Mandarin reicht zum Überleben
Vor über 20 Jahren ist Li Sieber in die Schweiz gekommen, um ein Tourismus-Studium zu absolvieren. Wenig später hat sie hier über gemeinsame Freunde ihren Mann David kennengelernt. Er hat zwar keine Wurzeln in China, doch die asiatische Kultur hat ihn schon als Kind fasziniert. «Ich habe früher Karate und Kung Fu gemacht», berichtet er. Doch die Sprache könne er noch immer nicht, er spreche nur «Überlebenschinesisch». Sohn Victor versteht zwar sehr viel, doch auch für ihn ist das Sprechen ziemlich schwierig. «Meine Mutter spricht mit mir chinesisch, ich antworte dann auf Deutsch», schildert er die Sprachsituation. Umgekehrt war die deutsche Sprache für Li Sieber, die zwei Praxen mit traditioneller chinesischer Medizin (TCM) in der Region führt, ebenfalls eine grosse Herausforderung. Miteinander sprechen die drei meist Hochdeutsch.

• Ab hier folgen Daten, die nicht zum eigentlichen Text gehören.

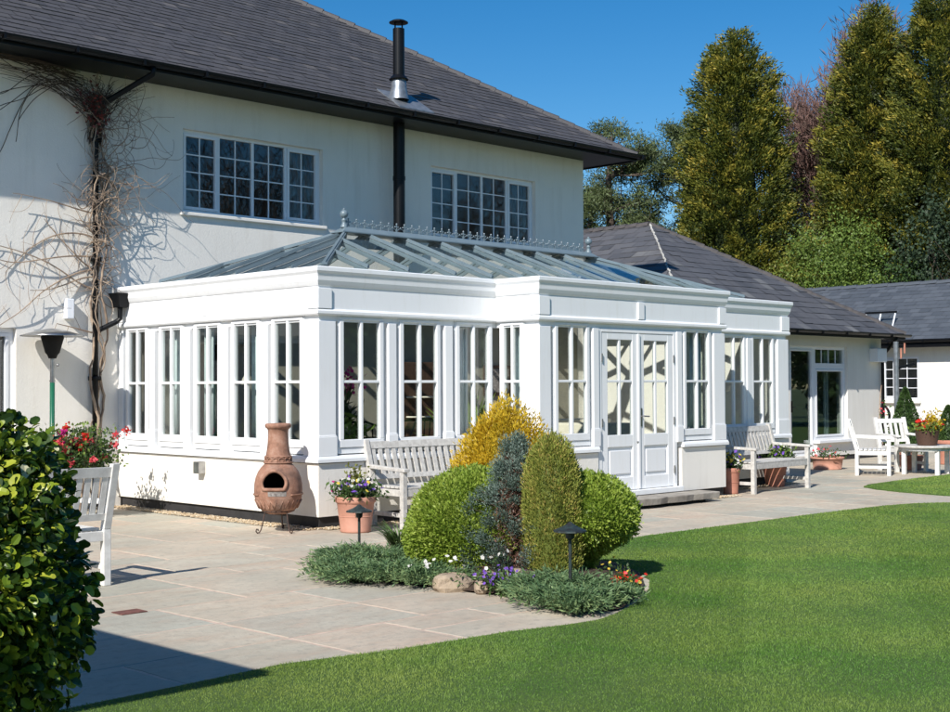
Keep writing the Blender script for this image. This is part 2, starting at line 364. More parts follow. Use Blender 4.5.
def smooth_poly(pts, a, b, it=2):
    return pts
poly_sheet('lawn', LAWN_A, .014, 'lawn', th=.08); poly_sheet('lawn', LAWN_B, .014, 'lawn', th=.08)
BED0 = [(-2.15, -3.0), (-2.0, -3.45), (-1.95, -3.8), (-1.93, -4.1), (-1.88, -4.4), (-1.82, -4.8), (-1.9, -5.15), (-1.85, -5.45), (-1.72, -5.48), (-1.5, -5.38), (-1.0, -5.09), (-.56, -4.75), (-.16, -4.3), (-.05, -3.8), (.1, -3.2), (-.05, -2.5), (-.6, -1.95), (-1.1, -1.95), (-1.6, -2.2), (-2.0, -2.6)]
BED = []
for i in range(len(BED0)):
    a_, b_, c_, d_ = [Vector(BED0[(i+k) % len(BED0)]) for k in (-1, 0, 1, 2)]
    for q_ in range(4):
        t_ = q_/4; p_ = .5*((2*b_)+(c_-a_)*t_+(2*a_-5*b_+4*c_-d_)*t_**2+(3*b_-a_-3*c_+d_)*t_**3); BED.append((p_.x+random.uniform(-.012, .012), p_.y+random.uniform(-.012, .012)))
mb = MB(); cx, cy = -1.15, -3.8; prev = None
for t_, z_ in ((1, .016), (.93, .04), (.75, .09), (.4, .13), (.02, .14)):
    ring = [mb.pt(cx+(x-cx)*t_, cy+(y-cy)*t_, z_+random.uniform(-.01, .01)*(t_ < .95)) for x, y in BED]
    if prev:
        for i in range(len(ring)): mb.face((prev[i], prev[(i+1) % len(ring)], ring[(i+1) % len(ring)], ring[i]))
    prev = ring
mb.build('soil_bed', 'soil', kind='structure', smooth=True)

def inside(poly, x, y):
    c = False; n = len(poly); j = n-1
    for i in range(n):
        xi, yi = poly[i]; xj, yj = poly[j]
        if (yi > y) != (yj > y) and x < (xj-xi)*(y-yi)/(yj-yi)+xi: c = not c
        j = i
    return c
# flagstones: random rectangles on a 0.3 m module
mod = .37; X0, X1, Y0, Y1 = -8.7, 22.0, -5.42-.37*24, 5.0
nx, ny = int((X1-X0)/mod), int((Y1-Y0)/mod); occ = np.zeros((nx, ny), bool); mb = MB()
rr = random.Random(5)
for i in range(nx):
    for j in range(ny):
        if occ[i, j]: continue
        opts = [(2, 3), (3, 2), (2, 2), (3, 3), (3, 2), (4, 2), (2, 3), (3, 3), (2, 1), (1, 2), (1, 1)]
        k = rr.randrange(6); order = opts[k:8]+opts[:k]+opts[8:]
        for a, b in order:
            if i+a <= nx and j+b <= ny and not occ[i:i+a, j:j+b].any(): break
        occ[i:i+a, j:j+b] = True
        x0, x1, y0, y1 = X0+i*mod, X0+(i+a)*mod, Y0+j*mod, Y0+(j+b)*mod
        if all(inside(LAWN_A, x, y) or inside(LAWN_B, x, y) for x in (x0, x1) for y in (y0, y1)): continue
        g_ = .014; z = rr.uniform(-.0012, .0008); t1, t2 = rr.uniform(-.0008, .0008), rr.uniform(-.0008, .0008)
        P = []
        def edge(ax, ay, bx, by, n=9):
            for q in range(n):
                f_ = q/n; jx = rr.uniform(-.006, .006); P.append((ax+(bx-ax)*f_+jx, ay+(by-ay)*f_+rr.uniform(-.006, .006)))
        edge(x0+g_, y0+g_, x1-g_, y0+g_); edge(x1-g_, y0+g_, x1-g_, y1-g_); edge(x1-g_, y1-g_, x0+g_, y1-g_); edge(x0+g_, y1-g_, x0+g_, y0+g_)
        v = rr.random(); mb.cur = v
        zz = lambda x, y: z+t1*(x-x0)+t2*(y-y0)
        cxx, cyy = (x0+x1)/2, (y0+y1)/2
        top = [mb.pt(cxx+(x-cxx)*.992, cyy+(y-cyy)*.992, zz(x, y)) for x, y in P]; mid = [mb.pt(x, y, zz(x, y)-.002) for x, y in P]; bot = [mb.pt(x, y, -.03) for x, y in P]
        mb.face(top); n = len(P)
        for q in range(n):
            mb.face((top[q], mid[q], mid[(q+1) % n], top[(q+1) % n])); mb.face((mid[q], bot[q], bot[(q+1) % n], mid[(q+1) % n]))
mb.build('patio', 'flag', kind='structure')

# ================================================================== walls with openings
def wall_holes(mb, f, u0, u1, z0, z1, holes, th=.28):
    us = sorted({u0, u1, *[h[0] for h in holes], *[h[1] for h in holes]}); zs = sorted({z0, z1, *[h[2] for h in holes], *[h[3] for h in holes]})
    us = [u for u in us if u0 <= u <= u1]; zs = [z for z in zs if z0 <= z <= z1]
    ok = mb.m; mb.m = f
    for a, b in zip(us, us[1:]):
        for c, d in zip(zs, zs[1:]):
            m = ((a+b)/2, (c+d)/2)
            if any(h[0] < m[0] < h[1] and h[2] < m[1] < h[3] for h in holes): continue
            mb.quad((a, 0, c), (b, 0, c), (b, 0, d), (a, 0, d)); mb.quad((a, -th, c), (a, -th, d), (b, -th, d), (b, -th, c))
    def solid(i, j):
        if not (0 <= i < len(us)-1 and 0 <= j < len(zs)-1): return True
        m = ((us[i]+us[i+1])/2, (zs[j]+zs[j+1])/2); return not any(h[0] < m[0] < h[1] and h[2] < m[1] < h[3] for h in holes)
    for i in range(len(us)-1):
        for j in range(len(zs)-1):
            if solid(i, j): continue
            a, b, c, d = us[i], us[i+1], zs[j], zs[j+1]
            if solid(i-1, j): mb.quad((a, 0, c), (a, 0, d), (a, -th, d), (a, -th, c))
            if solid(i+1, j): mb.quad((b, 0, c), (b, -th, c), (b, -th, d), (b, 0, d))
            if solid(i, j-1): mb.quad((a, 0, c), (a, -th, c), (b, -th, c), (b, 0, c))
            if solid(i, j+1): mb.quad((a, 0, d), (b, 0, d), (b, -th, d), (a, -th, d))
    mb.quad((u0, 0, z0), (u0, -th, z0), (u0, -th, z1), (u0, 0, z1)); mb.quad((u1, 0, z0), (u1, 0, z1), (u1, -th, z1), (u1, -th, z0))
    mb.quad((u0, 0, z1), (u0, -th, z1), (u1, -th, z1), (u1, 0, z1))
    mb.m = ok
def tiles(mb, o, ud, ind, length, z0, t, run, hl=0, hr=0, gauge=.2, tw=.25, seed=1, s0=0, jit=.004):
    """courses of slates; o = eave start (x,y), ud along eave, ind horizontal up-slope; hl/hr hip recession"""
    rg = random.Random(seed); slope = math.sqrt(1+t*t); ds = gauge/slope; s = s0; k = 0
    def W(u, s_, lift): return (o[0]+ud[0]*u+ind[0]*s_-ind[0]*lift*t/slope, o[1]+ud[1]*u+ind[1]*s_-ind[1]*lift*t/slope, z0+t*s_+lift/slope)
    while s < run-1e-6:
        s2 = min(s+ds, run); ul, ur = hl*s, length-hr*s; ul2, ur2 = hl*s2, length-hr*s2
        u = ul-((k % 2)*.5+.1*rg.random())*tw
        while u < ur:
            a, b = max(u, ul), min(u+tw, ur); a2, b2 = max(u, ul2), min(u+tw, ur2)
            if b2 < a2: a2 = b2 = min(max((a+b)/2, ul2), ur2)
            if b-a > .004:
                l1 = .0125+rg.uniform(-jit, jit); l1b = l1+rg.uniform(-jit, jit)*.6; v = rg.random(); ga = .003
                sj = s-rg.uniform(0, .01)
                mb.quad(W(a+ga, sj, l1), W(b-ga, sj, l1b), W(b2-ga, s2+.006, .003), W(a2+ga, s2+.006, .003), v=v)
                mb.quad(W(a+ga, sj, -.004), W(b-ga, sj, -.004), W(b-ga, sj, l1b), W(a+ga, sj, l1), v=v)
            u += tw
        s = s2; k += 1
    # solid underlay
    A = W(0, s0, -.012); B = W(length, s0, -.012); C_ = W(length-hr*run, run, -.012); D_ = W(hl*run, run, -.012)
    mb.quad(A, B, C_, D_, v=.3)
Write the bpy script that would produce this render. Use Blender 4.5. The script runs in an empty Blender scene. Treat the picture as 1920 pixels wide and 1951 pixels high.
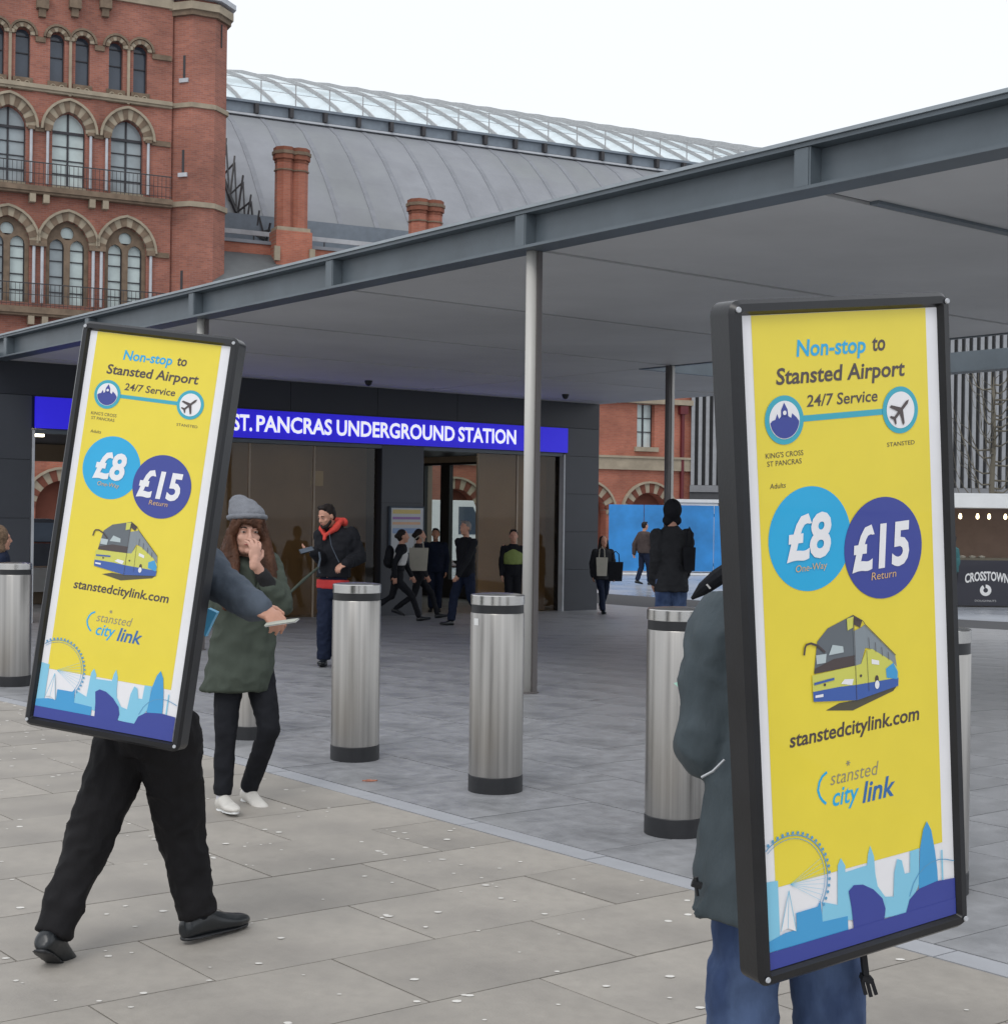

Zusammen kochen ist Teil vom Fest
In der Küche macht sich Li Sieber ans «Kung Pao», ein Gericht aus Huhn, Erdnüssen und Gemüse. Der Dumpling-Koch, der hauptberuflich TCM-Spezialist in ihren Praxen ist, wirft die Teigtaschen ins kochende Wasser. Einige davon brät er später noch an. Das gemeinsame Kochen gehöre dazu, es sei ein Teil der Feier: «Das macht doch Spass», sagt Li Sieber begeistert.
Ebenfalls wichtig am Chinesischen Neujahr ist die Farbe Rot, denn Rot bringt Glück. Sie ist in der Wanddekoration zu finden, einige der Gäste haben sich in der Glücksfarbe eingekleidet. Rot sind auch die mit Geld gefüllten Couverts, genannt «Hong Bao», die Kinder, manchmal aber auch Studierende und Unverheiratete an Neujahr erhalten. So am vergangenen Sonntag auch die beiden jüngsten Anwesenden, die beide noch zur Schule gehen.
«Als ich noch ein Kind war, waren da vielleicht 10 Yuan drin. Mittlerweile kann man zwei Nullen anhängen», erinnert sich Li Sieber. Umgerechnet sind das etwa 1,50 Franken beziehungsweise 150 Franken. «Neujahr war für mich die glücklichste Zeit. Es erhielt das ‹Hong Bao› und neue Kleidung», fügt sie hinzu.
Schweinefüsse auf dem Tisch
Nach und nach wird das Buffet aufgebaut. Auf den Tisch kommen Rindfleisch, Ente, Dumplings, Gurkensalat mit Knoblauch, Tofu, Schweinefüsse und Poulet «Kung Pao». Statt sich eine Portion auf einen Teller zu schöpfen, nimmt man mit den Stäbchen direkt von den Platten. Um nicht zu tropfen, werden kleine Schalen unters Essen gehalten. Als Würze dient nicht etwa Sojasauce, sondern Essig. Und wer denkt, zu chinesischem Essen gibt es immer Reis, der hat sich getäuscht.